Стоя на перепутье между карьерой бурного парламентского борца и дорогой поэта, Байрон и в том и в другом случае стремился к союзу с мисс Мильбенк, ослепленный надеждой найти в этом кротком и безбурном характере "ангела-хранителя". Байрон вместо ангела-хранителя увидел человека, полного глухого и жестокого сопротивления. Математика, метафизика, цитаты греческих поэтов и красоты женского стихотворства - все "полетело к чорту". Перед Байроном оказалась глухая каменная стена, которая все больше и больше принимала форму стены тюремной или комнаты дома умалишенных. Вся обширная переписка Байрона с мисс Мильбенк свидетельствует, до какой степени Байрон не понимал характера своей будущей жены. Вот, например, что он писал 29 ноября 1813 года.
"Никто не может воображать о себе меньше, чем вы, и быть менее самонадеянной, хотя очень немногие из моих знакомых обладают и частью оснований, дающих вам право на "превосходство", которое вы так боитесь выказать. И я не могу припомнить ни одного выражения, употребленного вами за время нашей переписки, которое в каком-либо отношении уменьшило бы мое мнение о ваших дарованиях и мое уважение к вашим нравственным достоинствам. Вы очень несправедливы к себе, полагая, что "очарование" разрушено нашим более близким знакомством. Наоборот, именно это общение убеждает меня в ценности того, что я потерял, или, вернее, чего я никогда не находил.
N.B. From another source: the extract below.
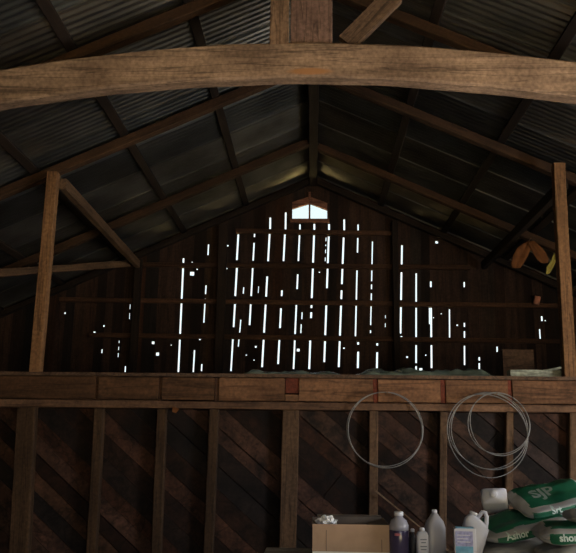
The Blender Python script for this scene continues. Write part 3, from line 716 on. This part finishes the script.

…Есть слух, что к вашему списку непринятых присоединился еще один, и мне его жаль, так как я знаю, что у него есть дарования, а его родословная может служить ручательством его остроумия и хорошего расположения духа. Вы производите прискорбное опустошение среди "нас, молодежи". Хорошо, что в такое убийственное время - к тому же сейчас ноябрь - м-м де Сталь уже опубликовала свое средство против самоубийства. Я не читал его из боязни, как бы любовь к противоречию не заставила меня на деле опровергнуть то, что она утверждает".
В марте 1814 года Байрон делает заметку, за полгода до второго предложения: "Получил письмо от Беллы, Я на него не ответил. Я опять влюблюсь в нее, если не буду держать себя в руках". Из дальнейших писем становится очевидным, что "держать себя в руках" становилось все труднее и труднее.